Le Mur des Réformateurs vu par 8 dessinateurs
Dans le cadre de l’exposition Faire le mur ? Le Monument international de la Réformation a cent ans!, les Musées d’art et d’histoire ont souhaité perpétuer une tradition typiquement genevoise: le détournement par le dessin du mur et de ses augustes figures. Huit Romands ont eu carte blanche pour réaliser une illustration à partir du célèbre monument: Cécile Koepfli, David Parrat, Isabelle de Muralt, Mirjana Farkas, Olga Fabrizio, Poussin, Reto Crameri et Simon Tschopp. Leurs dessins seront dévoilés chaque jeudi de juillet et d’août sur les réseaux sociaux du musée (Facebook, Twitter et Instagram) et seront présentés, en alternance et en grand format, dans l’entrée de la Maison Tavel jusqu’au 29 octobre.

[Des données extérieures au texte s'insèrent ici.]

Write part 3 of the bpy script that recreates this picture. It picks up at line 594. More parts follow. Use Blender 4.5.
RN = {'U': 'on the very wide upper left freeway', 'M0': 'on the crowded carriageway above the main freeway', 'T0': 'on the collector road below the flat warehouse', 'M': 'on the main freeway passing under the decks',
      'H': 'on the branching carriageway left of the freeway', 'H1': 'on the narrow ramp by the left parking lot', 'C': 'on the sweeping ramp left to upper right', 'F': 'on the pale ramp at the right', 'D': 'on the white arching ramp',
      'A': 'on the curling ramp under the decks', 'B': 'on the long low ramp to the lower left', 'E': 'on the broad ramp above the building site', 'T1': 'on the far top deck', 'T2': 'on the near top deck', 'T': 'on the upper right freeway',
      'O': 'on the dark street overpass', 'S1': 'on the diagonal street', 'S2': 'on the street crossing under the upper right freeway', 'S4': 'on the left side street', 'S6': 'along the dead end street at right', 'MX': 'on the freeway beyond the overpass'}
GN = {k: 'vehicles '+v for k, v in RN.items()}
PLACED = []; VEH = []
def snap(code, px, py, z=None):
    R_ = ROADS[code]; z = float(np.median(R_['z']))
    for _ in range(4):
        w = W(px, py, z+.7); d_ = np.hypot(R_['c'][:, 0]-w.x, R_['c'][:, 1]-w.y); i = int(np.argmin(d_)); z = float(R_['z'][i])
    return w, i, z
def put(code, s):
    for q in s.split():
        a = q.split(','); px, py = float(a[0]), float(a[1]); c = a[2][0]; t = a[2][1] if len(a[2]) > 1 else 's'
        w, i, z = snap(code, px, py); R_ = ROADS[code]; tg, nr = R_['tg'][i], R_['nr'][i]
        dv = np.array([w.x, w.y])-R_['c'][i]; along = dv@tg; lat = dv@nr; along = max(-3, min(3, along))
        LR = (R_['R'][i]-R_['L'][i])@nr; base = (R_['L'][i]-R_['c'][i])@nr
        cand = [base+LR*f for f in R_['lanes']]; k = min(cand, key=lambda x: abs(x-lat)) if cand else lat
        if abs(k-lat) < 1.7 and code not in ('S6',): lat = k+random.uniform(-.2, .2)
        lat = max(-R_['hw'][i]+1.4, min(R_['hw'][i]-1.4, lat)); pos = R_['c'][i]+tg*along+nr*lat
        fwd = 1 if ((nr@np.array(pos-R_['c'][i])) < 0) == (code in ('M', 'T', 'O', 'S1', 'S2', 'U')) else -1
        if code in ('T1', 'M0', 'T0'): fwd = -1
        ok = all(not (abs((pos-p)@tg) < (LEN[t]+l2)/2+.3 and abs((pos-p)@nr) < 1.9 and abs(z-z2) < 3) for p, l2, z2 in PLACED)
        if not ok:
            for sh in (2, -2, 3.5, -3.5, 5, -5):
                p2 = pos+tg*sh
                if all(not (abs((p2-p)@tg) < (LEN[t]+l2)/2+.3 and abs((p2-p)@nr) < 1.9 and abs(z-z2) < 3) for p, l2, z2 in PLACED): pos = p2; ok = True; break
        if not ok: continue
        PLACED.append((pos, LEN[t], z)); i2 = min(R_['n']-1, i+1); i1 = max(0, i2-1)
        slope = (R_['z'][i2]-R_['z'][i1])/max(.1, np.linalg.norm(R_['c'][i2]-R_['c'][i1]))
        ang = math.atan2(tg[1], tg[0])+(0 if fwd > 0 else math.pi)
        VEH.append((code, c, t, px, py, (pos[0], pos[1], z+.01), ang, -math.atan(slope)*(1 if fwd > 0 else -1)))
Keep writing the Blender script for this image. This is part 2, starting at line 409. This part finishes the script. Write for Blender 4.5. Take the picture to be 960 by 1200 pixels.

Depuis sa création, le Mur des Réformateurs a toujours inspiré les créateurs à des fins politiques, de divertissement, de publicité, de communication… L’invitation faite à ces dessinateurs romands de générations confondues est, elle, purement artistique. S’ils partagent tous la vision d’un monument dont l’austérité mérite d’être interrogée ou détournée, les artistes ont fait preuve d’une grande diversité dans leur esprit et leur inspiration – les imposantes silhouettes, la devise Post Tenebras Lux ou encore la symbolique religieuse et historique du site.
Un monument intimidant
Reto Crameri propose ainsi une version sombre du Mur, ici agrémenté de fils électriques, en évoquant sa capacité à diviser. Les quatre hommes sans visage sont-ils «éclairés par un spot de surveillance?». Assiste-t-on à leur arrestation par des garde-frontières? Usant du noir et blanc en référence aux documents d’archives, Crameri fait également allusion à la stature internationale de Genève, lieu de dialogue entre «représentants de groupes d’idéologies divergentes». Passionnée de théologie, Isabelle de Muralt s’avoue pour sa part «terrifiée» par la figure des Réformateurs, et Jean Calvin en particulier. Cette habituée des décors de théâtre a calqué sur un fond de ciel pastel le motif de pierres, les quatre hommes en robe protestante et leur devise, une composition qui a pour effet d’adoucir la sévérité du groupe. Une démarche tout à l’opposé de celle de Cécile Koepfli, qui a tout simplement transformé les théologiens en des monstres terrifiants empruntés à la mythologie contemporaine japonaise. «Ces hommes étaient de grands humanistes peut-être, mais étaient-ils vraiment humains?», s’interroge-t-elle. À sa manière, David Parrat a lui aussi exploré les limites de cet humanisme en se demandant: «Comment réagiraient-ils à notre société contemporaine?» Sa réponse tient à la manière dont les quatre garants d’une stricte morale ont du mal à cacher leur réaction face aux couples qui s’embrassent sous leurs nez…
L’irrévérence à la genevoise
Avec Olga Fabrizio, Calvin, de Bèze, Knox et Farel ont gardé tout leur sérieux, mais pour des raisons bien futiles! Inspirée par l’afflux de touristes prenant le monument en photo, la dessinatrice a fait des quatre hommes des stars du tapis rouge. Sous les acclamations, ils prennent la pose en tenue de grands couturiers: les voici qui ont «cédé aux sirènes de la consommation» et s’affichent parfaitement blasés par leur popularité. Tout aussi frappé par l’austérité du monument, Simon Tschopp a choisi de faire tomber le masque: cette «légendaire retenue des Genevois» se doublerait d’un «fort désir d’organiser des rencontres festives et culturelles en tous genres.» Dans ce dessin finalisé à l’ordinateur, les fiers Réformateurs s’adonnent aux joies d’une partie de pétanque des plus décontractées. Chez Poussin, le détournement va encore plus loin: Calvin, Knox et Farel ont pris les traits des célèbres Pieds nickelés, alias Croquignol, Filochard et Ribouldingue, tandis que de Bèze s’est tout bonnement éclipsé au bistrot! Le mot de la fin revient à Mirjana Farkas, qui illustre les Réformateurs assoupis dans la pierre, avec 36’500 nuits au compteur. Dorment-ils avec la barbe en-dessus ou en-dessous de la couverture? Que lisent-ils vraiment au lit? Quels sont leurs rêves et leurs cauchemars?: «Et si finalement, Post Tenebras Lux ne signifiait pas tout simplement : assez dormi, c’est le matin, les copains!»